Monday 1 October 2007

Blogging - so what's it all about ?

What makes millions of people around the globe feel compelled to write down their daily thoughts, and publish them for the world to see?
What forces are at work, driving these people to tell anyone who's willing to listen (or read) about their opinions, their day to day lives and everything and anything in between?

This is the first blog I've ever written, in fact, it's the first blog I've ever read!.I found it easy to avoid them, of all the infomation that we are bombarded with in our daily lives, blogs seemed to hold limited appeal- catering for a specific demographic, or simply being banal posts of someone's daily life.
Many blogs around take the form of online diaries, and i think this is where my desire to avoid them comes from - the fact that a diary is a personal log of ones life. Having never written my own diary, or had the desire to read whatever someone else has written down in theirs , diaries have always been something
other people did. But an diary published online?

This is a paradox surely -a personal diary is something written by an individual for their own needs, and usually pains are taken to keep their thoughts secret and away from prying eyes, not published for thousands of strangers to have access to- who would have the diary printed in a daily newspaper? Are people's lives are becoming a soap opera for their readership on the World Wide Web ?.

Now i find myself in a position where I'm encouraged to keep a blog as part of my studies, and realise it's time to re-evaluate my idea of what blogging is about.

In recent years there has been a large take up of people using blogs, and the nature of their uses changing. Disgruntled employees are publishing exposes of their workplace, politicians are using them for campaigning
tools, and as we have seen in places like Burma and Iraq at the moment, journalists are finding ways of bypassing the government run media to bring news of important events. . Photographs taken on mobile devices are put on the web with first hand accounts of the situation often before major news organisations have covered them providing instant comment on important events.

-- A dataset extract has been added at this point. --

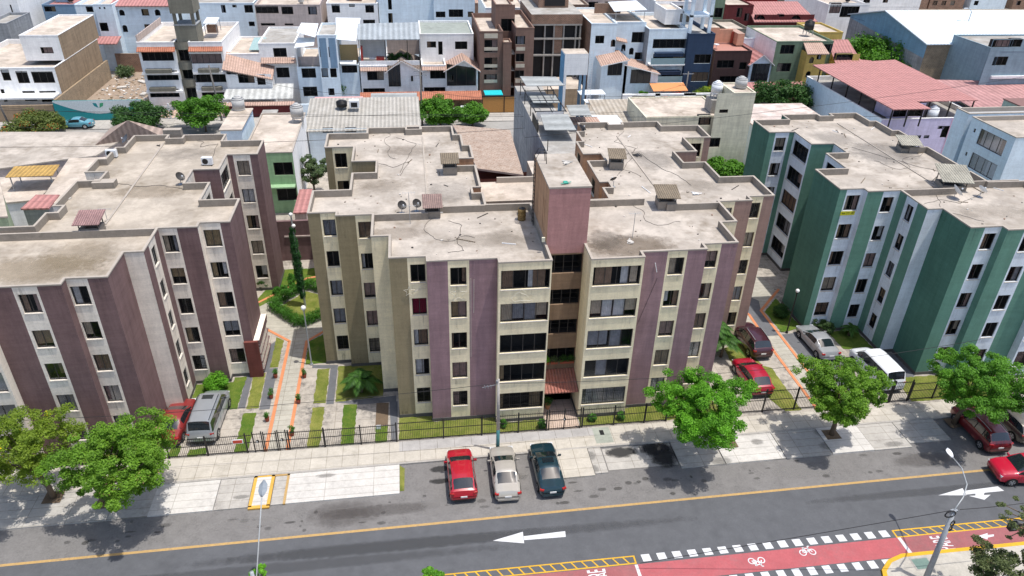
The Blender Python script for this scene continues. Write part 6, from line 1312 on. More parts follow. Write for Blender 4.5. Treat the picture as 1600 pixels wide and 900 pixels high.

It's now becoming a dangerous game though, as some bloggers are finding themselves in court fighting libel
or defamation charges, or are simply sacked by their employers after posting ill-advised comments. Bloggers have been imprisoned for posting anti-religious remarks, while others have had vicious insults and death threats in replies to threads they have posted. Today the bloggers in Burma are in fear for their lives as the government tightens in grip on all news and information leaving the country after recent demonstrations against the military dictatorship. Blogging and the Internet have bought the events there into the global arena. When the government responded violently to demonstrations in 1988 during which some 3,000 people were killed, news never made it into the public eye in the way it can today, reporters were simply not able to get the news out of the country.

So blogging has grown into a powerful tool, giving a voice to the individual, raising important issues and providing comment on current affairs with an alternative flavour to that provided by mainstream news broadcasters. Governments are uneasy with this flow of information, and seek tighter control over the Web - a person surfing the Internet in China will have much less access to sites, and outgoing Web traffic is restricted and monitored. But the Internet is a medium of communication that's developing at an explosivily alarming rate, and as it envelopes every sphere of daily life, total control over it becomes increasingly unlikely.

Dunno where this is going really, had nothing in particular to say, and I've just spent ages doing it. Not much of a blog, but ya gotta start somewhere.